▸ CHALLENGE:
Your answer should be a single number: the count of lines holding the word "that".

▸ DATA SEGMENT:

>> BEGIN

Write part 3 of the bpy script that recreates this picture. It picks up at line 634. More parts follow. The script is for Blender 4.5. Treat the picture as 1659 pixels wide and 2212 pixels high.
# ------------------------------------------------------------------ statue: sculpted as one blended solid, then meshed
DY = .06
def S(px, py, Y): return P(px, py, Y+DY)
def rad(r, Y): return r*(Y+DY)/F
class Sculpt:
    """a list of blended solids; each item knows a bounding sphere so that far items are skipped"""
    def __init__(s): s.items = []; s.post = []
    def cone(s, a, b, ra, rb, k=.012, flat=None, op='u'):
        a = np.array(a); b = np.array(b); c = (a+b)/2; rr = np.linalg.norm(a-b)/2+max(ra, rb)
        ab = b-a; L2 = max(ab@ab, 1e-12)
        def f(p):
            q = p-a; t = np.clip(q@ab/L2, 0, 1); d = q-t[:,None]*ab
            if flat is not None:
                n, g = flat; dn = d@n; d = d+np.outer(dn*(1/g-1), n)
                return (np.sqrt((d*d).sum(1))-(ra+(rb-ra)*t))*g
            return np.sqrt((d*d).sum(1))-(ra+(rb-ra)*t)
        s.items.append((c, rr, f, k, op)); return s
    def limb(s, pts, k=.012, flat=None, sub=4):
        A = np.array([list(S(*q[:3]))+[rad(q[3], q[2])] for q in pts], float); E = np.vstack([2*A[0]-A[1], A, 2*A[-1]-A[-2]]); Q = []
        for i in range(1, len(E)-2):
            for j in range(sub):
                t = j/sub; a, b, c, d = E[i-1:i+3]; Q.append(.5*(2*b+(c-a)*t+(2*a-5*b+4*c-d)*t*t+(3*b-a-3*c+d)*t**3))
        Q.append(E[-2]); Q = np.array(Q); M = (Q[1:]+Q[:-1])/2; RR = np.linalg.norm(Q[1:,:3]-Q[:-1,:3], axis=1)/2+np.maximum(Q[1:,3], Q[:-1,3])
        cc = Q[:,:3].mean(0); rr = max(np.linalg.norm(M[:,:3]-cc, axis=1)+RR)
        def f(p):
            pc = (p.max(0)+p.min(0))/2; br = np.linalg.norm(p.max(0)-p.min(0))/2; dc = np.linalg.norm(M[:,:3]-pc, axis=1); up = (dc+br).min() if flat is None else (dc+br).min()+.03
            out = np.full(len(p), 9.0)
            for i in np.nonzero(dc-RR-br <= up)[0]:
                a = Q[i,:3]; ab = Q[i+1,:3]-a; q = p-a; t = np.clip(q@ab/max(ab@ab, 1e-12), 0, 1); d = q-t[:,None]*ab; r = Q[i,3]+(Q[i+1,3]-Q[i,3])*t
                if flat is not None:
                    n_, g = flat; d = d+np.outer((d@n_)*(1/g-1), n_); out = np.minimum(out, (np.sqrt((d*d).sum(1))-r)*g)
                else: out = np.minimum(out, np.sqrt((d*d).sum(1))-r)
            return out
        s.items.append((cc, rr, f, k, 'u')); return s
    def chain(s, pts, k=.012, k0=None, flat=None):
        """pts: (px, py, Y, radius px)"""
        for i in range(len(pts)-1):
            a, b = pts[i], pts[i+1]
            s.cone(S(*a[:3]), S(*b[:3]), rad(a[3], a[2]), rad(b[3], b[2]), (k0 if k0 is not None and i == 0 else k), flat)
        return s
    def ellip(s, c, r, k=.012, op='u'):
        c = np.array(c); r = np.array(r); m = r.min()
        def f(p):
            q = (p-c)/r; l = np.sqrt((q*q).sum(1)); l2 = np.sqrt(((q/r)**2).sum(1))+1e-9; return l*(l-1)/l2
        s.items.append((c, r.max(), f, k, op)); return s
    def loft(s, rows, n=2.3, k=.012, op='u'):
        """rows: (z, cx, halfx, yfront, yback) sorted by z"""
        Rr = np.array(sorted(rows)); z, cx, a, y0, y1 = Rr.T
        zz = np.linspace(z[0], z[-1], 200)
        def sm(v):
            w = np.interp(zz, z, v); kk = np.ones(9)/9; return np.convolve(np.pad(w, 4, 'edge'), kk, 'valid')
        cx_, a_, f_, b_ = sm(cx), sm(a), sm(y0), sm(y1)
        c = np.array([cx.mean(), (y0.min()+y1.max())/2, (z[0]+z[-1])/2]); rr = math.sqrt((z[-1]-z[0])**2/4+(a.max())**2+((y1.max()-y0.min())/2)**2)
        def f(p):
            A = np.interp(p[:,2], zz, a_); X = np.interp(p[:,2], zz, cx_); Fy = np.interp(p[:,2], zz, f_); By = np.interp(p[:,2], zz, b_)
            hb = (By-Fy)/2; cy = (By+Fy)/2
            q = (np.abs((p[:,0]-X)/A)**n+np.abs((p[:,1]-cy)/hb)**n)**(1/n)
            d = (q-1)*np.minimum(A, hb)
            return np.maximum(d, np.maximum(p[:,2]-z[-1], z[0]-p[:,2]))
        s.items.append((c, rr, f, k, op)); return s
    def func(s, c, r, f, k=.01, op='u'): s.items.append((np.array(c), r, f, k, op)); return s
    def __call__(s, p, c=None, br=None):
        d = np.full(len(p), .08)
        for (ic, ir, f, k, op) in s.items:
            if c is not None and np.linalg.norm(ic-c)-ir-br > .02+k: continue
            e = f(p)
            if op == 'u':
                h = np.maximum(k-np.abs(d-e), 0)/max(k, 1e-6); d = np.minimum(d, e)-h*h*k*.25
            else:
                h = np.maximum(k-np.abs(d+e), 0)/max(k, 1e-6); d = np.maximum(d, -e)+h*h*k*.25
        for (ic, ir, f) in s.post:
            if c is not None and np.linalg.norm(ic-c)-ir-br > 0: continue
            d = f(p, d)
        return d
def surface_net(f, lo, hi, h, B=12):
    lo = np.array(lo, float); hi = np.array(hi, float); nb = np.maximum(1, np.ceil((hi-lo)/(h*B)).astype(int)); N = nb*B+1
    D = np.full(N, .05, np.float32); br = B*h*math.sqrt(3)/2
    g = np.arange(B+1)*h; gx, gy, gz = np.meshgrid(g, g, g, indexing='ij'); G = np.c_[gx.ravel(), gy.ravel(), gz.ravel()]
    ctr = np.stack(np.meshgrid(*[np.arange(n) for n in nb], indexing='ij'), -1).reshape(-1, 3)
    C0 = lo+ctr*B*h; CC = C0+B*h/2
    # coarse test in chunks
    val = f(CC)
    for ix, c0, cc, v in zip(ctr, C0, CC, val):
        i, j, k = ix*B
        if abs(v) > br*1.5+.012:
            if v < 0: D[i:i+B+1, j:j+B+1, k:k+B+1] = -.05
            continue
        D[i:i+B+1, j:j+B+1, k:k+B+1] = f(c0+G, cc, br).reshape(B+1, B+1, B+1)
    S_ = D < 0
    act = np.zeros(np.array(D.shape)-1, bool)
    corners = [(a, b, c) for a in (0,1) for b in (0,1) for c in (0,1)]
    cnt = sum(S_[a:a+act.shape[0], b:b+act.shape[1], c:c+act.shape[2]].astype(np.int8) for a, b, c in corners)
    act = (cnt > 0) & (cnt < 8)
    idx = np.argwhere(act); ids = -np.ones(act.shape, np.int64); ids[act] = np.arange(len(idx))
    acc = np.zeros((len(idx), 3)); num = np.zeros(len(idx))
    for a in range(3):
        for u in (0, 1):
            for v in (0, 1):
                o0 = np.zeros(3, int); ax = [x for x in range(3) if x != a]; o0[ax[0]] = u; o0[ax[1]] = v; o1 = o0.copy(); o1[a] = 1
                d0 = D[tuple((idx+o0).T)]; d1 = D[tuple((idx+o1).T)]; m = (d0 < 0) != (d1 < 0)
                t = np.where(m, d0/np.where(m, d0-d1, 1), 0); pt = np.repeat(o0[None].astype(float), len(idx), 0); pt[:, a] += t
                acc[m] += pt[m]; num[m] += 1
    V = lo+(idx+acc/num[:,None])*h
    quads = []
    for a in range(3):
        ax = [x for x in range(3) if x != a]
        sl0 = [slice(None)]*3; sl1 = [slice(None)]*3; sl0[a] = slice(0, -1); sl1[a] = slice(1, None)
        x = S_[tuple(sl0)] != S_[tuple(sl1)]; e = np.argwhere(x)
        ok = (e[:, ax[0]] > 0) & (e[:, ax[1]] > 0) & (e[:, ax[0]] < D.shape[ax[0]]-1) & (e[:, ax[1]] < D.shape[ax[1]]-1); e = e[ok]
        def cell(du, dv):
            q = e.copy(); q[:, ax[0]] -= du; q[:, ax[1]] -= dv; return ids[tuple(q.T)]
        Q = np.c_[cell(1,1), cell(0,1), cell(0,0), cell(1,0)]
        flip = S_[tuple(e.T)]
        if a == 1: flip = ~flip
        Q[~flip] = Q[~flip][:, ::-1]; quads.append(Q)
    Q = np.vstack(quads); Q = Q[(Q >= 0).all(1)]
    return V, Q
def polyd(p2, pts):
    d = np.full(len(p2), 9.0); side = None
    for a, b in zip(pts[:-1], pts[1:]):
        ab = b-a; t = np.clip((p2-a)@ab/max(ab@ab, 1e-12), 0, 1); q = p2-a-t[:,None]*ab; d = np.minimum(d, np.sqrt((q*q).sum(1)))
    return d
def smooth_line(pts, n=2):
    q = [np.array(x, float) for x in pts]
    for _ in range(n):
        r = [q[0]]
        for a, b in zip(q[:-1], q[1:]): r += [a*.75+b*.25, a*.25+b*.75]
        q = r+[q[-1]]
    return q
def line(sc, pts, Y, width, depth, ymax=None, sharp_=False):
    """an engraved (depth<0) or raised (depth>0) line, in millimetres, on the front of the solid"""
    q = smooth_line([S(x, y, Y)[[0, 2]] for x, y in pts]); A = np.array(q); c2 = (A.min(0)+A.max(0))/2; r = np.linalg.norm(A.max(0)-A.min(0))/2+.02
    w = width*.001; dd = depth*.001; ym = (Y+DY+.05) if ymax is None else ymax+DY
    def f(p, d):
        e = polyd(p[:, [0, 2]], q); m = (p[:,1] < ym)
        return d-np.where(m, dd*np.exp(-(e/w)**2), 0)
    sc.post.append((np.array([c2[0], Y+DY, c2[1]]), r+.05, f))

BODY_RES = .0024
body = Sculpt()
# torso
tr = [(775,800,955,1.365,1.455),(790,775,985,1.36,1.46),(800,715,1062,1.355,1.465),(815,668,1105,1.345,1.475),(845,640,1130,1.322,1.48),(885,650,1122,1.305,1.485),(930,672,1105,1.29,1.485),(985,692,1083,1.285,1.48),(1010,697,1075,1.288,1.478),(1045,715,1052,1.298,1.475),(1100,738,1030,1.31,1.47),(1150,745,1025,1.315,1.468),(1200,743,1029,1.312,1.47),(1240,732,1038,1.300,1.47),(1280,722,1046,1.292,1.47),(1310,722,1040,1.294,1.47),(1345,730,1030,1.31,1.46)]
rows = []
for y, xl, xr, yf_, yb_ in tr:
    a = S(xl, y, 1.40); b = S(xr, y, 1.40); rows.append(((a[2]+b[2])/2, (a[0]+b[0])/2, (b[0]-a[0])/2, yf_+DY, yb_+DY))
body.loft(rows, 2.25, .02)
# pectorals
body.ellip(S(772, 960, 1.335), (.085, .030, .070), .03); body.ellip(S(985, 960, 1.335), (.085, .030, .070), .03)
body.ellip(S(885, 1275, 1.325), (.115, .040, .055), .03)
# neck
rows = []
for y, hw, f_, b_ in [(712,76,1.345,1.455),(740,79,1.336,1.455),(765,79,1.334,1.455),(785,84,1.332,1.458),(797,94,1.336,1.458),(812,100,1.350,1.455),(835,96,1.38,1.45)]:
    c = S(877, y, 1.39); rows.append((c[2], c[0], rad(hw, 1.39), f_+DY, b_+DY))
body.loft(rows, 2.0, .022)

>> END

▸ RESPONSE FOR THIS EXERCISE:
2